Rakesh Tiwari, J.@mdashHeard learned Counsel for the parties and perused the record.
This writ petition has been filed challenging the validity and correctness of the award dated 2.8.2002 which has been enforced by publication on the notice Board on 6.2.2003.
2. The case of the workman before the Labour Court was that he was engaged w.e.f. 7,6.1994 on daily wage @ Rs. 12/- per day as clerk in the establishment of the respondents and has worked for 293 days in a period of 12 months till termination of his services on 29.3.1985. The case of the employer before the Lower Court was that petitioner was engaged on need basis temporarily @ Rs. 12/- per day which came to an end on 7-6.1994 and that the workman had not put in continuous service of 240 days in a year as such provisions of section 6-N of the U.P. Industrial Disputes Act, 1947 were not applicable requiring the employer to pay notice pay and retrenchment compensation etc.
3. The Labour Court on appreciation of oral and documentary evidence found that from exhibit P.W. 1 it is evident that employer had employed the workman (c) 12 per day on the post of clerk and that according to the statement of Sri S. Kumar the workman was disengaged when no surplus work of clerical nature was available to be performed by him. The Labour Court in proceedings has recorded a finding of fact that from the date of appointment on 7.6.1994 to the date of termination on 25.3.1985 he has worked for 293 days only but he does not fulfill the condition precedent for applications of provisions of section 6-N of the Industrial Disputes Act, 1947 inas much as he had not put in continuous service as defined in section 2 (g) of the Act for 12 Calender months having only worked nine months in year 1984 and 1985.

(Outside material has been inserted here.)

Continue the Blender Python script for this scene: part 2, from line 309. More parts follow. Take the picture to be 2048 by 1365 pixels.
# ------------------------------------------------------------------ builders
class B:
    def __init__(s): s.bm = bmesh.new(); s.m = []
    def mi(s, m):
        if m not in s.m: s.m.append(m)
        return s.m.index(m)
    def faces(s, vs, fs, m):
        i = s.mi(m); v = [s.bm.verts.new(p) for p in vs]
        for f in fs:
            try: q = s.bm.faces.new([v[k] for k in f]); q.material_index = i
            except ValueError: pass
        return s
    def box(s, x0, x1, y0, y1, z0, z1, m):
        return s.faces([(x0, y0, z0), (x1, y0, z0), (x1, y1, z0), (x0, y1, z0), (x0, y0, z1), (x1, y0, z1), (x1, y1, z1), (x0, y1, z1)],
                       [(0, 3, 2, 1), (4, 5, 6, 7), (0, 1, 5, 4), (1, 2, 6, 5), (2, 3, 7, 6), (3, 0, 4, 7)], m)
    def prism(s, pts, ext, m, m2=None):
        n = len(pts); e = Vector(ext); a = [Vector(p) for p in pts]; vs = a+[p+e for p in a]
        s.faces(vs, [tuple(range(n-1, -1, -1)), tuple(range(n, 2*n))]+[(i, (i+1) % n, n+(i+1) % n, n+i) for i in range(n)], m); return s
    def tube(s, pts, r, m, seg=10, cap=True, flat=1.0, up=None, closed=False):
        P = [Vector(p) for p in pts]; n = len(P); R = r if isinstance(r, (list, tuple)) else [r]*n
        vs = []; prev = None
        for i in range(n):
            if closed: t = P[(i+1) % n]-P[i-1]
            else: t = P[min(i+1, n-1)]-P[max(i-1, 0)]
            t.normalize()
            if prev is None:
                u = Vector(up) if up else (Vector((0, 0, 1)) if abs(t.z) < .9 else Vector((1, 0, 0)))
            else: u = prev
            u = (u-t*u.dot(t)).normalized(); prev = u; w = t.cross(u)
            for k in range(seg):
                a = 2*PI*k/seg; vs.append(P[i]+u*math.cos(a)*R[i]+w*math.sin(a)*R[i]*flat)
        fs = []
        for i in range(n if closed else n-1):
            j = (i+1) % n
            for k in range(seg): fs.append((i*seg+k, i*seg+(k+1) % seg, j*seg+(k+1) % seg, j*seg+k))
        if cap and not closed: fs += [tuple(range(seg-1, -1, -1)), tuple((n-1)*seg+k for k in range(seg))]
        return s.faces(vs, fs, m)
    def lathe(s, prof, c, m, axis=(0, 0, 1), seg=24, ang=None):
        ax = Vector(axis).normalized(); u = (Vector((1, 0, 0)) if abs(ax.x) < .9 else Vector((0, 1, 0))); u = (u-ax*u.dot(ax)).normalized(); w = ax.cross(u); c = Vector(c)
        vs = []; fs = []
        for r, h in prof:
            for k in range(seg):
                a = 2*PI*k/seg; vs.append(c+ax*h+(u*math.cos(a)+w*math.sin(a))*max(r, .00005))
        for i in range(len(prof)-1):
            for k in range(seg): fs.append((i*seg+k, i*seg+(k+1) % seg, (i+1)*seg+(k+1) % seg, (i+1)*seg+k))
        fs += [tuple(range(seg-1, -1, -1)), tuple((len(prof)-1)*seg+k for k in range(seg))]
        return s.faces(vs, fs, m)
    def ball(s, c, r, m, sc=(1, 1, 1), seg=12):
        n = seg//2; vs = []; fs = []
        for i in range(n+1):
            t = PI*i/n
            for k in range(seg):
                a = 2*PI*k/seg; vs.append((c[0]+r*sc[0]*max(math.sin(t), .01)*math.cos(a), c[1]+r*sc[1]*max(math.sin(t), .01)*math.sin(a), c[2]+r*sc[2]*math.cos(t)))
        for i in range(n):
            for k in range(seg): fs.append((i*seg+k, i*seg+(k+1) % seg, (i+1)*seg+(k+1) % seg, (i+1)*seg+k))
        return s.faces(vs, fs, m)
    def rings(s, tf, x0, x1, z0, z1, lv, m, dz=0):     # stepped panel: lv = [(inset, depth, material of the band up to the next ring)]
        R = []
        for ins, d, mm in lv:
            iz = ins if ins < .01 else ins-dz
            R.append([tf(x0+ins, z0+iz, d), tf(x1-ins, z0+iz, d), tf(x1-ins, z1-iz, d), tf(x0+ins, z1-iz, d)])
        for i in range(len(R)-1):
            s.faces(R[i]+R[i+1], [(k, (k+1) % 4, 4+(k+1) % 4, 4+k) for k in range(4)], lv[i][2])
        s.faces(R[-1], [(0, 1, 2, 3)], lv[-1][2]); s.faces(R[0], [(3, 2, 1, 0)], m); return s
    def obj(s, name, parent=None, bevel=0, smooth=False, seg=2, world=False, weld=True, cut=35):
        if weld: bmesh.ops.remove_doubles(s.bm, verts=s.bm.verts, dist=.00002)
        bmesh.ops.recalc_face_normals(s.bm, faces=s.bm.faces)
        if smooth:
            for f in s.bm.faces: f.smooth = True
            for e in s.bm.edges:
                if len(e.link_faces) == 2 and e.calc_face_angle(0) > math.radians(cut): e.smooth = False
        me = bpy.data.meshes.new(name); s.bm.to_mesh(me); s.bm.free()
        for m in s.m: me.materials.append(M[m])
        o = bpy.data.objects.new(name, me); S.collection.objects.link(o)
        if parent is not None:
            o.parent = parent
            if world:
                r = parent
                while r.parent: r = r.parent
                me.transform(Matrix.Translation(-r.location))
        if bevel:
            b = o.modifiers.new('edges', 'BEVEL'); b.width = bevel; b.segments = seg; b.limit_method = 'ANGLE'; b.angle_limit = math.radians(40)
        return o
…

4. In short according to the findings recorded by the Labour Court the period of work of the workman concerned is devided in two years i.e. 1984 and 1985 hence he has not worked for 240 days in 12 Calender months on the assumption that 12 Calendar Months would be counted from January to December end year and therefore held that there was no requirement for giving notice for compassionate appointment to the workman in this case. The Labour Court has also noted the fact that factory was closed in the year 1985-86 hence there could not have been continuing.
5. The reasoning given by the Labour Court is fallacious inasmuch as the Apex Court in the Case of
6. In the case of British India Courp. Ltd. v. Labour Court II Kanpur, 1968 IC 1316 All the Apex Court held that a workman remained in service for about 11 months and during the period he was on work for 240 days. It was held that he should be deemed to have completed one year of continuous service u/s 2 (g) of the Act. It is not necessary that the employment lasted 365 days.
7. In the case of Workmen of Bazpur Co-op. Sugar Factory Ltd. v. State of U.P., 1972 (24) FLR 40 the Apex Court held that for continuous work it is not necessary that the nature of work done by the workman should be similar throughout the year. The requirement is employment for not less than 240 days in a year.
8. In the case of Surendra Kumar Verma v. Central Govt. Industl. Tribunal-Cum-Labour Court, 1980 (41) FLR 357 (SC) the Apex Court held that for one year continuous service-the present legal position is that a workman who actually worked under an employer for not less than 240 days during a period of 12 months, shall be deemed to have been in continuous service for one year whether or not he has in fact been in such continuous service for one year. Both on principle and on precedent it must be held that the section comprehends a situation where a workman is not in employment for a period of 12 calendar months, but has rendered service for a period of 240 days within the period of 12 calendar months commencing and counting backwards from the relevant date, i.e. the date of retrenchment, if he has, he could be deemed to be in continuous service for a period on one year.
9. Admittedly the Labour Court has recorded a finding of fact that workman has worked for 240 days in 9 months from the date of his termination,therefore provisions of section 6-N would certainly apply as has been held in British India Corporation Ltd. (supra).
10. Considering the submission made by Counsel for the petitioner, no relief can be granted in view of the decision rendered by the Apex Court in Secretary, State of Karnataka v. Uma Devi and others. 2006 (109) FLR 826 The daily wage employee has no right to service. However as the workman has completed 240 days of service hence in view of the law laid down in Mohan Lal (supra), it is directed that the workman may be paid a lump sum compensation with interest according to the provision of section 6-N of the U.P. Industrial Act. Therefore, average drawn by the workman in the last three months prior to his termination may be taken for calculation of his wages for the purpose of compensation u/s 6-N of U.P. Industrial Disputes Act, 1947 with 6% simple interest per annum within a period of one month from today.
11. The writ petition is accordingly allowed. The impugned award dated 2.8.2002 passed by Presiding Officer, Labour Court, Gorakhpur, respondent No. 1 is set aside. No order as to costs.
12. The petitioner may file a certified copy of this order before the concerned authority within 15 days from today for necessary action and implementation of this judgment.